Best Release Practices and the word "fortnight"

Richmond Mathewson richmondmathewson at gmail.com
Thu Feb 18 14:41:05 EST 2010


On 18/02/2010 21:21, Lynn Fredricks wrote:
>>> I similarly use acres, furlongs and guinees. I absolutely REFUSE to
>>> work in metric weights and distances which remain completely
>>> meaningless to me. I also use the word 'twelvemonth' from time to
>>> time, as in "I haven't seen him in a twelvemonth".
>>>        
> I think that's just fine for normal communication, but this should be food
> for thought about servicing international markets.

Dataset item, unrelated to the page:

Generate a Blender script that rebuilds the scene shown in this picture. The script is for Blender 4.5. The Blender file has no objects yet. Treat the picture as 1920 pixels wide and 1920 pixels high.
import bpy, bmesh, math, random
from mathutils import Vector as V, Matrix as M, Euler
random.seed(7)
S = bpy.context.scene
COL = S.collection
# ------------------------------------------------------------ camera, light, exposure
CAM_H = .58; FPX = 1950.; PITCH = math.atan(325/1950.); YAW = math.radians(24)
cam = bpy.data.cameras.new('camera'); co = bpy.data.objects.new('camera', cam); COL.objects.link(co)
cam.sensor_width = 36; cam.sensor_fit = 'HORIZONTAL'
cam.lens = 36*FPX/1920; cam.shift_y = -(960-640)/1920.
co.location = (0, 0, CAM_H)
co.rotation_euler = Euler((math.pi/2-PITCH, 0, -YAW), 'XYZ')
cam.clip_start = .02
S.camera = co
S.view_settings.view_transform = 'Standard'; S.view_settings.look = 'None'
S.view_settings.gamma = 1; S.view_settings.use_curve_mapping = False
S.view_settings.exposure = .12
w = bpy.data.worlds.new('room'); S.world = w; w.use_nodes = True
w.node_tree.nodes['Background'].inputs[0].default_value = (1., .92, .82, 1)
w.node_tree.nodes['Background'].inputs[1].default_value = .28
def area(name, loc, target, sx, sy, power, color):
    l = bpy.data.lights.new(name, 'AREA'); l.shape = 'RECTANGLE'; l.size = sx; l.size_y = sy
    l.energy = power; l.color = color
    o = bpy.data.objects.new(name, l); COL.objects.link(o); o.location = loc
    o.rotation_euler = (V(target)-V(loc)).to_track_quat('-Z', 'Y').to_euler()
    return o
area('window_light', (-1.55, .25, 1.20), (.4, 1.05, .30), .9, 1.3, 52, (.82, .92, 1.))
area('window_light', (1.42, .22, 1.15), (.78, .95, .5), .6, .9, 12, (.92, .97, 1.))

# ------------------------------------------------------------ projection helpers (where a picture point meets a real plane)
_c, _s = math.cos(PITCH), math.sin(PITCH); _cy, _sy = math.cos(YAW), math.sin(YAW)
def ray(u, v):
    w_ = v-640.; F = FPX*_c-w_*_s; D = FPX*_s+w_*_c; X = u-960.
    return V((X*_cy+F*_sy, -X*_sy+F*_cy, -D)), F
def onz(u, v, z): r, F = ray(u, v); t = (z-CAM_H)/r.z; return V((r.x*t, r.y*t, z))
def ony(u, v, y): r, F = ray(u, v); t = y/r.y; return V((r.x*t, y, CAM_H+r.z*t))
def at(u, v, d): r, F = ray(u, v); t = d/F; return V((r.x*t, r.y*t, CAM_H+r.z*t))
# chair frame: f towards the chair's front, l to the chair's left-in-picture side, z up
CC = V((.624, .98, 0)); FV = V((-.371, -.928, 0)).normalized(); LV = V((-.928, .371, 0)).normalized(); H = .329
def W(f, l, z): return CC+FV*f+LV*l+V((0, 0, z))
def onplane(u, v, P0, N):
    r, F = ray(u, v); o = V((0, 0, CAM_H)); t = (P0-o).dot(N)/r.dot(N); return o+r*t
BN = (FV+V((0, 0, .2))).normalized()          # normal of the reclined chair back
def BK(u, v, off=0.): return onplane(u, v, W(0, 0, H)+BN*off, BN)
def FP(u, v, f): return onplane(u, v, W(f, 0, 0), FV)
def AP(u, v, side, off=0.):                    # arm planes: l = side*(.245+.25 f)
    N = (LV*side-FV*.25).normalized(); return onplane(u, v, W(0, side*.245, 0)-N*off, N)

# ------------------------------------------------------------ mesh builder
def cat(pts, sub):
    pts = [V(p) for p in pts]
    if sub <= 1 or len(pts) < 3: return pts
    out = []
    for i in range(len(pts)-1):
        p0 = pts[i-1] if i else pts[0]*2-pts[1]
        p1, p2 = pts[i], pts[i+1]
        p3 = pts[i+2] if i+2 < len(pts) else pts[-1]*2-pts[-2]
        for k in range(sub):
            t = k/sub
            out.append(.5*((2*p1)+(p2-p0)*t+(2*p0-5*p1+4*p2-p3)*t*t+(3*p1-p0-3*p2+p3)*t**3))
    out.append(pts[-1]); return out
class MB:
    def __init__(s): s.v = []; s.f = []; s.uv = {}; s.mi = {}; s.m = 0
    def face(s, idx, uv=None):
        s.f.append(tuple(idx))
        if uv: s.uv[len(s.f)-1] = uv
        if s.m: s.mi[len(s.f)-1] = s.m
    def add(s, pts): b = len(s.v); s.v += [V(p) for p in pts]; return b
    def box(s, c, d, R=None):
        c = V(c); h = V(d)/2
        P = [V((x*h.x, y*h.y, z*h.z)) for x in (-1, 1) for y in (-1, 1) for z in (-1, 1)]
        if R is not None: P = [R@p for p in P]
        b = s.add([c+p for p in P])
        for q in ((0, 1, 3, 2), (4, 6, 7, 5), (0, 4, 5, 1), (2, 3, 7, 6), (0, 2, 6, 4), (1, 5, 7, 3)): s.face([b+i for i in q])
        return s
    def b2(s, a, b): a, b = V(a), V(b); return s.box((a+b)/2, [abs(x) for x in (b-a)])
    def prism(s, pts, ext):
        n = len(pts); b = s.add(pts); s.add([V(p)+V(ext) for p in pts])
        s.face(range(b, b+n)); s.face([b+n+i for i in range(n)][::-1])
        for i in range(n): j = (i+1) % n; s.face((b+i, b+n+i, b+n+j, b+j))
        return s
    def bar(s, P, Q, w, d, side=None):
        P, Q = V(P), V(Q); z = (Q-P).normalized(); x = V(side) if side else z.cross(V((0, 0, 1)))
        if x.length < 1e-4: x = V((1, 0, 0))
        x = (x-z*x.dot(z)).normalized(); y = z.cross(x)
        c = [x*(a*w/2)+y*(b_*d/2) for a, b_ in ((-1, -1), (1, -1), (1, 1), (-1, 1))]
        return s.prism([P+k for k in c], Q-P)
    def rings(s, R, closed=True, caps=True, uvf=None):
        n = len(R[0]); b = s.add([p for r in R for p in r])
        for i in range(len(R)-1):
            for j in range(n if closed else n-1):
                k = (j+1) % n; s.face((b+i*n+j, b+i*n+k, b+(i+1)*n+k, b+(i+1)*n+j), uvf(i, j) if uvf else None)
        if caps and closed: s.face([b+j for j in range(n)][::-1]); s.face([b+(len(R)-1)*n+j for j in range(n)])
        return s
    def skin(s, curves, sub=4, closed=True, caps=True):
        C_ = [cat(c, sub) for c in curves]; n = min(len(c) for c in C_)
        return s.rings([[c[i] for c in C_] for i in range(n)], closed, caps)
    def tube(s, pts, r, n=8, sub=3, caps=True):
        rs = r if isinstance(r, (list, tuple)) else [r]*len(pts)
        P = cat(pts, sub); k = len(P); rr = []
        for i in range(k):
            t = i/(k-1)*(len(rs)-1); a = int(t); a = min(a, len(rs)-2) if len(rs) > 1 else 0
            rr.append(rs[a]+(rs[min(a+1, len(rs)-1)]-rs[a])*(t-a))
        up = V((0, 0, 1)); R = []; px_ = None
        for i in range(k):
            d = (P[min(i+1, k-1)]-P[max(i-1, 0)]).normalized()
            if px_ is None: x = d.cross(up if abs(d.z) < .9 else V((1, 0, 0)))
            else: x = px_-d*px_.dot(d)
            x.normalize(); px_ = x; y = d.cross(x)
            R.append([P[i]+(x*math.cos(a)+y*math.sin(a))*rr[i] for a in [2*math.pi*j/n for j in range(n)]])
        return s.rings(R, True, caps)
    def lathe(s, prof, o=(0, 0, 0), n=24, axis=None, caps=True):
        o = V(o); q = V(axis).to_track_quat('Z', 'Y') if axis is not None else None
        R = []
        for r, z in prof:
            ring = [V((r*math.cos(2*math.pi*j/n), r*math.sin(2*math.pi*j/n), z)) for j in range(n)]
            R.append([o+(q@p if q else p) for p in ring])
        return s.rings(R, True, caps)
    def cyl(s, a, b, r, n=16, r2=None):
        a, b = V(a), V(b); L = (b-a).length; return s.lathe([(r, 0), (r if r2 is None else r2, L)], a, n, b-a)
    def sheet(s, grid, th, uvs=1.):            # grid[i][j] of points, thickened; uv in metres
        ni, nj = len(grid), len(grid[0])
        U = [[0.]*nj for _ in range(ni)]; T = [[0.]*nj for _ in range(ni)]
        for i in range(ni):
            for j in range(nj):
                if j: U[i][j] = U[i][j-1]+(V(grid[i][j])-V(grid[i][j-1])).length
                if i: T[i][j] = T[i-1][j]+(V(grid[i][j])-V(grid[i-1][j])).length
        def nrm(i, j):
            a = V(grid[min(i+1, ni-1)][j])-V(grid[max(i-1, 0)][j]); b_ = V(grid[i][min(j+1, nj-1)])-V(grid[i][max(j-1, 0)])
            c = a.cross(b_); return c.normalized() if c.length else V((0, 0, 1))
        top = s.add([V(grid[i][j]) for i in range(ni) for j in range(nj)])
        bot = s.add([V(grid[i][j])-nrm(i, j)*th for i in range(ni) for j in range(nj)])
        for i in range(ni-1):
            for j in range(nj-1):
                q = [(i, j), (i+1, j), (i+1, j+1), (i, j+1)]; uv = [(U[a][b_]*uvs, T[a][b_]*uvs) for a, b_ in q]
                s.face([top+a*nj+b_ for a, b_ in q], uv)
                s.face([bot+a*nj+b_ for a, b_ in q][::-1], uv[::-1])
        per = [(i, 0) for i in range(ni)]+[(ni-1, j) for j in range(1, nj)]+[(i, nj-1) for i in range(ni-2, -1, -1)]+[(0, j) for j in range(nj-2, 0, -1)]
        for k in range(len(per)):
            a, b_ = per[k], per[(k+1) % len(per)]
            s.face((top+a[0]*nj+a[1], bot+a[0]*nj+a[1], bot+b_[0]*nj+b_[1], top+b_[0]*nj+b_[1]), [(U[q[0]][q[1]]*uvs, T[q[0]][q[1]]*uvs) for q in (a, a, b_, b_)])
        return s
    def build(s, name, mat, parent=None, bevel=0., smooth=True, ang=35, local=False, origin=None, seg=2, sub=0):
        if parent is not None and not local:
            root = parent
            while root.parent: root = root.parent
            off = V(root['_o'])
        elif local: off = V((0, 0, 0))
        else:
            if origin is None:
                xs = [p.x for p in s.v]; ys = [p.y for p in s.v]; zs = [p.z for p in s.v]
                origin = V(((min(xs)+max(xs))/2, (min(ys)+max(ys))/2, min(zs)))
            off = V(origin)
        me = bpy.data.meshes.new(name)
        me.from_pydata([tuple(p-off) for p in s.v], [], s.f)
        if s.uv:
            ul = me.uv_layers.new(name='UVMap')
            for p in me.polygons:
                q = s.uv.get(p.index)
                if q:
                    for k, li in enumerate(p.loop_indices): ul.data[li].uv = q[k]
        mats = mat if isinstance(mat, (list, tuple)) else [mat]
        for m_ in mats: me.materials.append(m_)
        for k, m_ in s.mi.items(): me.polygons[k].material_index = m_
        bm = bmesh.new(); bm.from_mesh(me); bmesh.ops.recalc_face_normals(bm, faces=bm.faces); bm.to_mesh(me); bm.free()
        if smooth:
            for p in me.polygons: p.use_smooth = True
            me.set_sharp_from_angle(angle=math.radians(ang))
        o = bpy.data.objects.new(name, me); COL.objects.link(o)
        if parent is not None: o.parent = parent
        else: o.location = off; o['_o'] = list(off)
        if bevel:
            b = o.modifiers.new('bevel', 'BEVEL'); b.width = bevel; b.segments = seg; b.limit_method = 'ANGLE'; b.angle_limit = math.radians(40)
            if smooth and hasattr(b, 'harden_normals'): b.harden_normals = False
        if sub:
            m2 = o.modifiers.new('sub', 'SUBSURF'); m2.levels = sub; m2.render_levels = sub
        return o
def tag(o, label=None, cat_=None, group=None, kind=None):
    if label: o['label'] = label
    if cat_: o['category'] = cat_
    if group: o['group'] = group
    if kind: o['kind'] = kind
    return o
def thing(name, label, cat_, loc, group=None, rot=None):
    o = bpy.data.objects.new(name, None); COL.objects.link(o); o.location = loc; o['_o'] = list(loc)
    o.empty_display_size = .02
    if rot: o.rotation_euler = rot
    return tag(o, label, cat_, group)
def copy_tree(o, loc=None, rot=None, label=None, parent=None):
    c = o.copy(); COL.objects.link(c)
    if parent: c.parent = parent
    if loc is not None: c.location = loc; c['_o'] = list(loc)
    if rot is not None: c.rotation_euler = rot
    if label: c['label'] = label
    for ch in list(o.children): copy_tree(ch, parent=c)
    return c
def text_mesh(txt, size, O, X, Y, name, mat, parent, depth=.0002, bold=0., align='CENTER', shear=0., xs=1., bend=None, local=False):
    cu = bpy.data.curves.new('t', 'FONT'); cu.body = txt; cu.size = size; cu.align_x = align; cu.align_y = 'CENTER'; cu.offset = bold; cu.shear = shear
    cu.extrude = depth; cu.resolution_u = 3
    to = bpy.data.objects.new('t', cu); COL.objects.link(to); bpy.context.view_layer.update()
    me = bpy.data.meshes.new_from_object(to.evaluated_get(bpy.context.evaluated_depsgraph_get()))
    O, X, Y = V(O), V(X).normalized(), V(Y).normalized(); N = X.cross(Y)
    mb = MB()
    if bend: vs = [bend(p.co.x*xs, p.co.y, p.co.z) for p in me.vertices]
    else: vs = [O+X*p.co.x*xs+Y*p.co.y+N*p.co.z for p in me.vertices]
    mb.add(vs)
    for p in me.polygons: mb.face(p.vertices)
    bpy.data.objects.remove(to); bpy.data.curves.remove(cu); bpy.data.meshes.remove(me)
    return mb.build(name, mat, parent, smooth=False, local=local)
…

Even if the receiving
> party knows what these things are, it communicates something else the the
> receiver that you might use local vocabulary or colloquialisms for official
> communication.
>
> Back before I became a souless business person, I taught some high school.
> There was a British story that referred to rubber boots as "rubbers"
> repeatedly. That's not something you can trot out in a high school class
> without expecting disruption ;-)
>
>    
Hey-Ho, divided by a common language!  I think you will find that
"rubbers" refers in that context to GALOSHES.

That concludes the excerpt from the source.